Column: Blago’s Biggest Crime: He Assumed He Was Smarter Than All of Us

Allan Lengel
By Allan Lengel
ticklethewire.com

Ok, so I wouldn’t have given ex-Ill. Gov. Rod Blagojevich 14 years in prison for his infinite arrogance and his corrupt ways. Ten or 12 would have sufficed.

That being said, I can’t say he didn’t deserve getting the toughest sentence of any crooked Illinois governor. He never stopped yapping and denying and lying. He went on Letterman and the View and the Daily Show and came up with more trash than a mobbed-up sanitation firm.

The worst part about it all is that he assumed we were all dumber than him.

It was obvious the sentencing Judge James Zagel wasn’t dumber than Blago. And it was easy to see from press reports from the two trials that the judge didn’t appreciate his shenanigans.

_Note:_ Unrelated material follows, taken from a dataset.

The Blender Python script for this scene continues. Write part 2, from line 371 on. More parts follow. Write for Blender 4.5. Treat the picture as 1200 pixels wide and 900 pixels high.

In Blago’s first trial, the prosecution screwed up. It made the case far too complicated for the jury. The jury came back with one conviction out of 24 counts. Blago and his attorneys had sense of enough not to put Blago on the stand.

But in the second trial, prosecutors convicted Blago on 17 of 20 counts. Blago took the stand — the arrogant guy that he is — hoping to dupe the jury. That didn’t work.

Blago turns 55 on Dec. 10. He’s set to report to prison in February. He’ll be gone a long long time.

I feel sorry for him. Even though he has a law degree and served in Congress and was governor, he wasn’t a very smart guy.

And the dumbest thing he did was assume he was a smart guy — smarter than all the rest of us.